• Material:
------------------------

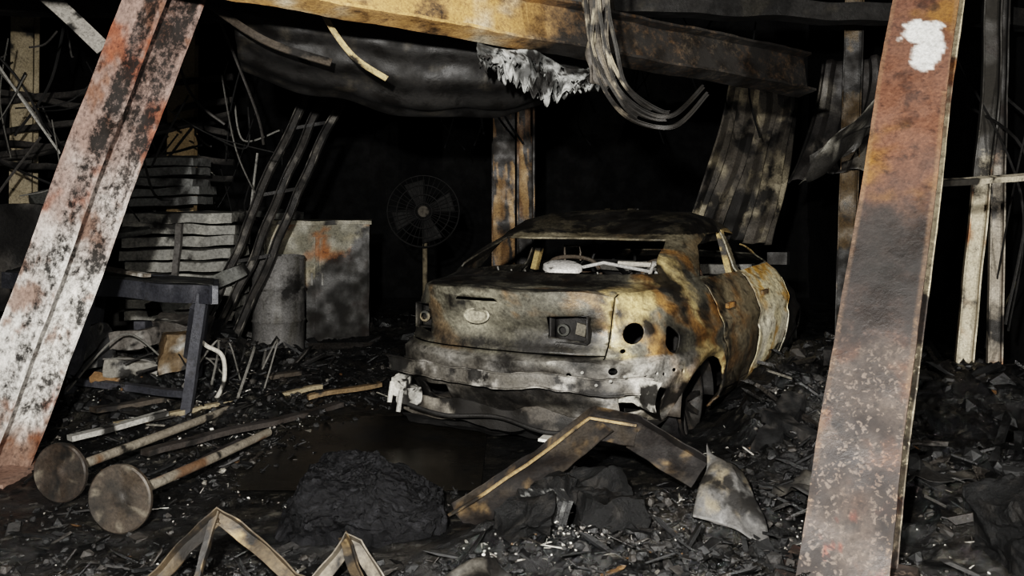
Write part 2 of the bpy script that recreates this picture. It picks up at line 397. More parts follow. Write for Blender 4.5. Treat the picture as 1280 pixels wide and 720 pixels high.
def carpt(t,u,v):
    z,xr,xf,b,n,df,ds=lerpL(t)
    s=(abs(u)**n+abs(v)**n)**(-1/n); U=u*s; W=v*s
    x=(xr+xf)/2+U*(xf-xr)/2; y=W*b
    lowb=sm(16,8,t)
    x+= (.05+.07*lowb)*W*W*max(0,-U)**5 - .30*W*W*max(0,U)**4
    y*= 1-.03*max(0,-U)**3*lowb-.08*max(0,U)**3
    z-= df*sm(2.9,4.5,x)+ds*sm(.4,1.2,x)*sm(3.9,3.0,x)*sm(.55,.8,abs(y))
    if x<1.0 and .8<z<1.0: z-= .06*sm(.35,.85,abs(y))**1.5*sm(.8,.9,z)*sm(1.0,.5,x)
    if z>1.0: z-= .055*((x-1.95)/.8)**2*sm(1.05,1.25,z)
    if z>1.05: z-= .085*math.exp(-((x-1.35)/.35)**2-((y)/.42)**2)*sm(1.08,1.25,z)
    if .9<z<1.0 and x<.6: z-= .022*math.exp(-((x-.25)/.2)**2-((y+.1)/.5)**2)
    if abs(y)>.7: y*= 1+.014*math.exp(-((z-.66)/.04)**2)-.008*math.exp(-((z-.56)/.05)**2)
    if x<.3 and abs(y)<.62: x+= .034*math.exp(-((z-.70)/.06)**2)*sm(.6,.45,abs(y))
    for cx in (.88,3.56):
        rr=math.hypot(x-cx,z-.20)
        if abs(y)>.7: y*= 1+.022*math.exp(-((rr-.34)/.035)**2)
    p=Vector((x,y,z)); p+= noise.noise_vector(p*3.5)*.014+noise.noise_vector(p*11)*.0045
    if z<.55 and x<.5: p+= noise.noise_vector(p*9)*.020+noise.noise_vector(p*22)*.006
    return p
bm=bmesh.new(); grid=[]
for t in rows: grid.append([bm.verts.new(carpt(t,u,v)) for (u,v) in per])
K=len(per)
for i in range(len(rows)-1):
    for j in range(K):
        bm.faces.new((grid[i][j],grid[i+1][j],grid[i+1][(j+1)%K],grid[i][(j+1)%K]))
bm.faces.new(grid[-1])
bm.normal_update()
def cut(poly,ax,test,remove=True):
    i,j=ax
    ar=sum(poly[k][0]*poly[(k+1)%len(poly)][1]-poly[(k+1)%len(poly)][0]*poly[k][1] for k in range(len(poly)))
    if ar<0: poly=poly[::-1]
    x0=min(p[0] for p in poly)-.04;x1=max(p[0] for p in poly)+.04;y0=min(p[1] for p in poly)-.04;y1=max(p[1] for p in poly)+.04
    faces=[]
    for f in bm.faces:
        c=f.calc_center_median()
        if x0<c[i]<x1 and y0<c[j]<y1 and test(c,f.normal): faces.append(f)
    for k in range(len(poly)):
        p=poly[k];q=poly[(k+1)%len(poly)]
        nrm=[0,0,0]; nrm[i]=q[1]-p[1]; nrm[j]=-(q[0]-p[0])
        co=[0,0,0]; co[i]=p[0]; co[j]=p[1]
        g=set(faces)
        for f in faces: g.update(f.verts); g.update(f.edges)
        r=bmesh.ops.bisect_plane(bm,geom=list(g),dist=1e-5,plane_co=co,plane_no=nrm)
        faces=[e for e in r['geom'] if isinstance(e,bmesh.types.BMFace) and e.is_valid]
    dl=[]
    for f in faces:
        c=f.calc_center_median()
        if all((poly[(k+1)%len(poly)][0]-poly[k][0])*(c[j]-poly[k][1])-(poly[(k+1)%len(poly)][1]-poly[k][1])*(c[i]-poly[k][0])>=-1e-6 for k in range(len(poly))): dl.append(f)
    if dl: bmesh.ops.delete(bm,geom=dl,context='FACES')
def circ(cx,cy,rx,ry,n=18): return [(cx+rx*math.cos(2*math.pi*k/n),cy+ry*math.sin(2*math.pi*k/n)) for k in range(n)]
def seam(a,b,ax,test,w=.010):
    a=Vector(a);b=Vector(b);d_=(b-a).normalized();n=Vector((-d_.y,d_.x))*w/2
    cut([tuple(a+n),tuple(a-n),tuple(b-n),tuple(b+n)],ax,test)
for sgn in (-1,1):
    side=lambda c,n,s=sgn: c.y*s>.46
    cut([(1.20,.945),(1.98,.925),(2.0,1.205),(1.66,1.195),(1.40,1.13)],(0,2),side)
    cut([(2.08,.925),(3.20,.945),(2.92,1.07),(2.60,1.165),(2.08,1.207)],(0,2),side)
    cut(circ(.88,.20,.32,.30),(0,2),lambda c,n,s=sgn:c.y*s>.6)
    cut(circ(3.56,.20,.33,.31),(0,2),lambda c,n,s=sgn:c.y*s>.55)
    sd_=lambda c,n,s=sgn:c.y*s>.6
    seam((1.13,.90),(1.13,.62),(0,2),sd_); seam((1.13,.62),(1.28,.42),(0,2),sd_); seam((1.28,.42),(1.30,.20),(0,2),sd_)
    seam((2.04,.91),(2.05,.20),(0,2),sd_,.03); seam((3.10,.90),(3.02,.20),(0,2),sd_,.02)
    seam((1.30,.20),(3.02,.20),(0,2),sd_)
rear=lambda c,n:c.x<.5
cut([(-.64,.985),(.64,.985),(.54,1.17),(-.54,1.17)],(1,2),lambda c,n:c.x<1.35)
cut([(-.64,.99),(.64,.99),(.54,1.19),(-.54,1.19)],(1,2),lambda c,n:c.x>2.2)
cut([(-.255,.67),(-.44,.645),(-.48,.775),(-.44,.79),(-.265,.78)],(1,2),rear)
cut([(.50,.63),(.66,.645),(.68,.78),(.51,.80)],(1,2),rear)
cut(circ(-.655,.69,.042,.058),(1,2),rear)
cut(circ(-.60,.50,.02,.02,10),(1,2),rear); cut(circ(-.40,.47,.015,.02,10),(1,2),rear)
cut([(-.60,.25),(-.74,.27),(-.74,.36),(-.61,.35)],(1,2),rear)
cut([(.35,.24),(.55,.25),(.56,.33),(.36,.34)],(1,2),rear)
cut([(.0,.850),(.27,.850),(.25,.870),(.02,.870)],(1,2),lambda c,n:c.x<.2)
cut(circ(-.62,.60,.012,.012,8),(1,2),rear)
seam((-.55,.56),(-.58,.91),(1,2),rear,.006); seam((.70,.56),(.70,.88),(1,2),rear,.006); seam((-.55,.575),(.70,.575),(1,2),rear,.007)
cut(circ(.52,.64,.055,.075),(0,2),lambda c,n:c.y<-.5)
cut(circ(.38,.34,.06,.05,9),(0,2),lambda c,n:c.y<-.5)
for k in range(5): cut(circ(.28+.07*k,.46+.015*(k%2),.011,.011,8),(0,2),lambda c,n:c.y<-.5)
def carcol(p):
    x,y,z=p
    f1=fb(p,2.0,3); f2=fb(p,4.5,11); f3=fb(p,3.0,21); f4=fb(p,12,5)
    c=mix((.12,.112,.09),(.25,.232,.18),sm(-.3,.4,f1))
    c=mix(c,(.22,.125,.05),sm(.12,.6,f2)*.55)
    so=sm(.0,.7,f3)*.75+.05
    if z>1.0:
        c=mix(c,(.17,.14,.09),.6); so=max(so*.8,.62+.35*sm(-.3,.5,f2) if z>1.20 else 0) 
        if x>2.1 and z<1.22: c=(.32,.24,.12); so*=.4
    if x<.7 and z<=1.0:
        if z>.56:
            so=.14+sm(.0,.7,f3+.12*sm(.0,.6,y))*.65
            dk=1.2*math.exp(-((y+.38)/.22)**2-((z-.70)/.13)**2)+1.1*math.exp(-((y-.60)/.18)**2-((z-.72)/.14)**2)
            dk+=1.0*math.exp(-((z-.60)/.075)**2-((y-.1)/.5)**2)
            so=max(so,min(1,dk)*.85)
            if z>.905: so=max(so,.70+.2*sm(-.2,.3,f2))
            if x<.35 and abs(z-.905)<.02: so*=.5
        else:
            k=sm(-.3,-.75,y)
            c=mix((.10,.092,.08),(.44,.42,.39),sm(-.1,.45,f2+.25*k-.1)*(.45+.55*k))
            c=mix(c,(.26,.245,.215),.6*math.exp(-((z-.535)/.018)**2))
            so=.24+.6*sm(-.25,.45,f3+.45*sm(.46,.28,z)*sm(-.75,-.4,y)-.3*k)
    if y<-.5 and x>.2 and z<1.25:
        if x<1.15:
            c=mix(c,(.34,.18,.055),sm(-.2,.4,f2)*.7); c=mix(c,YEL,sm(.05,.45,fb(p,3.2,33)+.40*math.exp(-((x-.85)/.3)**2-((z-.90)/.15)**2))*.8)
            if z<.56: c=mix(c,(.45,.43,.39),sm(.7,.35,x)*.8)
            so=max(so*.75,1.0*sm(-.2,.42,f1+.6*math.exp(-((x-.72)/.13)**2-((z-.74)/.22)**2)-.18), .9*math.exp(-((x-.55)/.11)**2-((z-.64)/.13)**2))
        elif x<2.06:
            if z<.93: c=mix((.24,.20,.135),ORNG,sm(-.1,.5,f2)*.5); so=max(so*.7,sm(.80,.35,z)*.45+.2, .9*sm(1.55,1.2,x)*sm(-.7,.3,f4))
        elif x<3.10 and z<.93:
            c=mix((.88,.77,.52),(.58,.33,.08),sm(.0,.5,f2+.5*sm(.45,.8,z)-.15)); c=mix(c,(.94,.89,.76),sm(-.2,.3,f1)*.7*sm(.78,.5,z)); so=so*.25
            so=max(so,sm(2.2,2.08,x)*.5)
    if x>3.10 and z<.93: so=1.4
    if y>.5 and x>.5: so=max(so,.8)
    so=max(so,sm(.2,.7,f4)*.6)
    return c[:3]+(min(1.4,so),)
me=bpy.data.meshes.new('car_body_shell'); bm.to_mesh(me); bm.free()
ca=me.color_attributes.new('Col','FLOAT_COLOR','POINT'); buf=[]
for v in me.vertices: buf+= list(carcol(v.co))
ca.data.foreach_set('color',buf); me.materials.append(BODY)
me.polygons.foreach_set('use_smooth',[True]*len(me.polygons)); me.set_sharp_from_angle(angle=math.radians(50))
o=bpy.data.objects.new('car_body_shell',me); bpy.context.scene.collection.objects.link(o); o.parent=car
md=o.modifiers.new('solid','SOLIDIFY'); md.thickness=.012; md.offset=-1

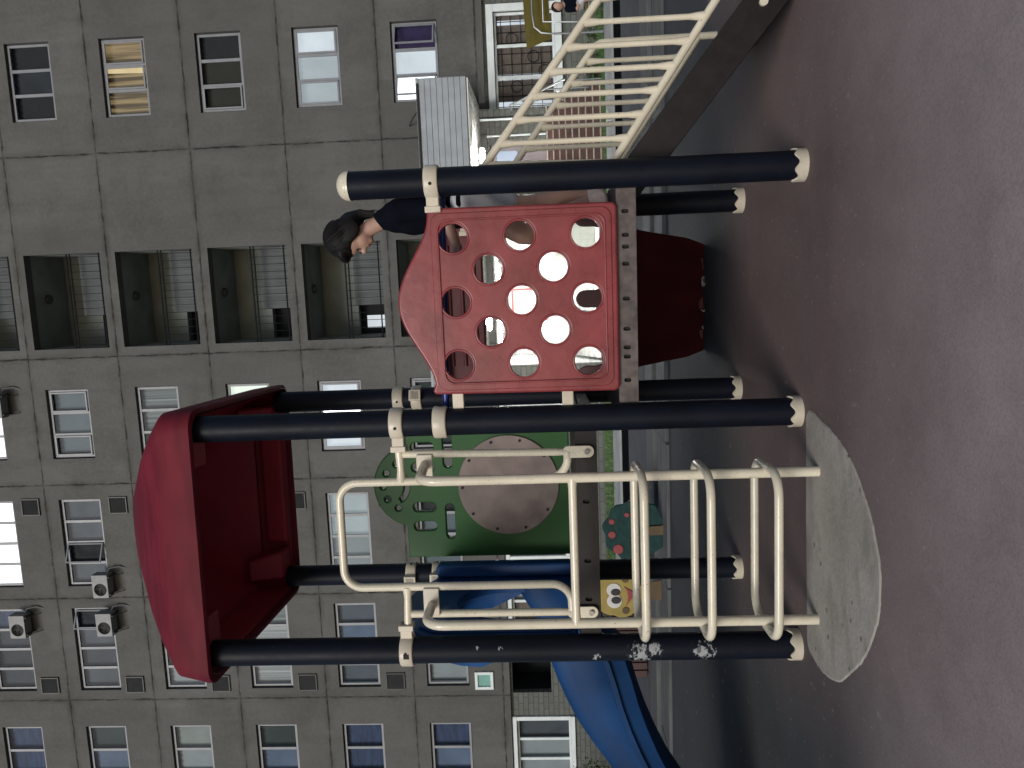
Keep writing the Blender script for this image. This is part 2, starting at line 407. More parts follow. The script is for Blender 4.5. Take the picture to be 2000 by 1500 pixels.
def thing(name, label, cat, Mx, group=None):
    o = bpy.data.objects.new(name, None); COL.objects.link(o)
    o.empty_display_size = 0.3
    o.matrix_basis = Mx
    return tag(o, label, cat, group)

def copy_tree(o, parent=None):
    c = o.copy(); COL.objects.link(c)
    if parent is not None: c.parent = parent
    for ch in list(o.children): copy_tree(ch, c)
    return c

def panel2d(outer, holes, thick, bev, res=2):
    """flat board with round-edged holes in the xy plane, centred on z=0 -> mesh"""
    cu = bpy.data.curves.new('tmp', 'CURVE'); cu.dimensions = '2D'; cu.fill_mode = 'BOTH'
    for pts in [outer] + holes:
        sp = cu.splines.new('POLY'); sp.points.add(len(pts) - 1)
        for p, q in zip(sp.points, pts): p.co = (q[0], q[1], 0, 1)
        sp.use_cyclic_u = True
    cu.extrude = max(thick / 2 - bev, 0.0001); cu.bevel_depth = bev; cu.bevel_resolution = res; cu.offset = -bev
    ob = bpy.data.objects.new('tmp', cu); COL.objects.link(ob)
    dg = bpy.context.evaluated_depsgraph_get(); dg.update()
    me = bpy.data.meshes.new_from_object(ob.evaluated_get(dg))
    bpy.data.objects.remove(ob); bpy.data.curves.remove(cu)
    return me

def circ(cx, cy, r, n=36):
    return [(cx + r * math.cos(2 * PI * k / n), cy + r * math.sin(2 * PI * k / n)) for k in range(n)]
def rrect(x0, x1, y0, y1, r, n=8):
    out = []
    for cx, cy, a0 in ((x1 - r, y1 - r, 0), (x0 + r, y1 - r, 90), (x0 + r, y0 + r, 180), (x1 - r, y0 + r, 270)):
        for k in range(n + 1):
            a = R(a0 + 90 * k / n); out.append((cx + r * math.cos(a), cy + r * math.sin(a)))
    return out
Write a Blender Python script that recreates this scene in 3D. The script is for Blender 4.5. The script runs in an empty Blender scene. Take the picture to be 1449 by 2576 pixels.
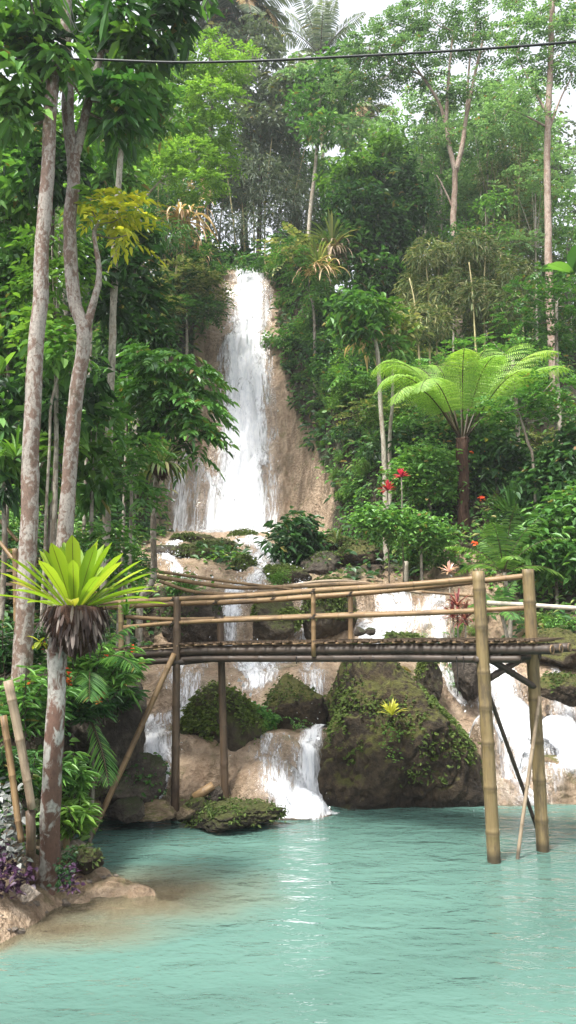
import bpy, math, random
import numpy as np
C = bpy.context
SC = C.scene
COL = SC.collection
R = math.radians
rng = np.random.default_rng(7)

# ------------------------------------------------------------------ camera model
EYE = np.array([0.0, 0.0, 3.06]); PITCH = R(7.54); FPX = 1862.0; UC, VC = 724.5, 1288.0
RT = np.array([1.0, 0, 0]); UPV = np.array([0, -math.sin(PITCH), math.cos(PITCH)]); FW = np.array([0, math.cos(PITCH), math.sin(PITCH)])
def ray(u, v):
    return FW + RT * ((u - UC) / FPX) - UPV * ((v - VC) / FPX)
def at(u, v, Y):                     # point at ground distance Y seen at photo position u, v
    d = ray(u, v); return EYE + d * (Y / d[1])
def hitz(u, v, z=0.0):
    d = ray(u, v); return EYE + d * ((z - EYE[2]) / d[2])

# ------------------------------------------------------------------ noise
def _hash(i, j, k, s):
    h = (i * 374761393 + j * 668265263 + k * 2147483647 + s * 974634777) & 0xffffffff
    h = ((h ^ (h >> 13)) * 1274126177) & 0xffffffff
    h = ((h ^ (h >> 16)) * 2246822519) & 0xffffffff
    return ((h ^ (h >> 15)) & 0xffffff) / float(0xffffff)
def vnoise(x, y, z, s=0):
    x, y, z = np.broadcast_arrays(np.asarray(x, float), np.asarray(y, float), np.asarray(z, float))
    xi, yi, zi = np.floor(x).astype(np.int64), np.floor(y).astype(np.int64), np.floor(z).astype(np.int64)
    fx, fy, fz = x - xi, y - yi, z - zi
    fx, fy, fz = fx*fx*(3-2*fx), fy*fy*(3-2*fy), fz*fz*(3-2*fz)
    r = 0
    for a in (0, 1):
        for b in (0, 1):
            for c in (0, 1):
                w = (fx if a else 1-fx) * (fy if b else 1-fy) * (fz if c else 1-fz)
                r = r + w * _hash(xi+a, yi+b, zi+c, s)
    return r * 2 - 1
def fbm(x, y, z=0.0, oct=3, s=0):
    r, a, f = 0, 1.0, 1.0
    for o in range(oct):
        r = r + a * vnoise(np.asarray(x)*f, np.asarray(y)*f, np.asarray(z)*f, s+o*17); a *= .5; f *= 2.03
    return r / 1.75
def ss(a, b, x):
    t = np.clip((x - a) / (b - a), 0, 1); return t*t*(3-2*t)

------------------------

• Short exercise:
Of the lines above, copy only those from the one holding "Write a Blender" to the one holding "rng = np.random.default_rng(7)", both included, and exclude every image.

• Expected answer:
Write a Blender Python script that recreates this scene in 3D. The script is for Blender 4.5. The script runs in an empty Blender scene. Take the picture to be 1449 by 2576 pixels.
import bpy, math, random
import numpy as np
C = bpy.context
SC = C.scene
COL = SC.collection
R = math.radians
rng = np.random.default_rng(7)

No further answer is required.